What his remarks did not address or even mention in any context was your interpretation regarding juice futures or entire commodity market. Even the term spot market as used in your response does not in any way parallel real time, next hour, non-firm electric sales by utilities. It just aint the same animal, Jim. No wonder the media didnt pick up on this, it just wasnt worth the sound bite!

-- Anonymous, August 09, 1999


I appreciate your answer Jetis and I think you're probably right on this issue. I appreciate the information and will probably sleep better having read that.

I would however still like to know what the Senator himself meant by that statement. It's rather important. The current open interest on the September electricity futures market totals some 2.6 million MW hours and over $100 million in capital committments. I think that we should clarify exactly how long that physical window will be closed. My guess is that although the original Nerc document is referencing a four hour period, this window will probably be expanded. At a bare minimum, it's something the futures market will want to take into account. The Rueters energy desk was quite interested in that statement (i emailed it to them) and they are going to place a call to Bob and his staff.

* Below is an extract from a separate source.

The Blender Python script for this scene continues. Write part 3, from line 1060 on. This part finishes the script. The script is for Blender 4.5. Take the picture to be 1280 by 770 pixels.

-- Anonymous, August 10, 1999


Jetis, I didn't read far enough down in your post.

You must be kidding. Not worth the sound bite? You bet your ass it's worth the sound bite. In fact it's worth an entire 60 minutes report on this and nothing but this. It's worth a freaking miniseries.

Why do you think that we haven't had any in depth reporting on Y2K? Because if we did, we'd all find out how simply sad some of these remediation programs are! The industry has done a poor job of accounting itself to say the least.

History will show that we should have all been more willing to question "authority" on Y2K.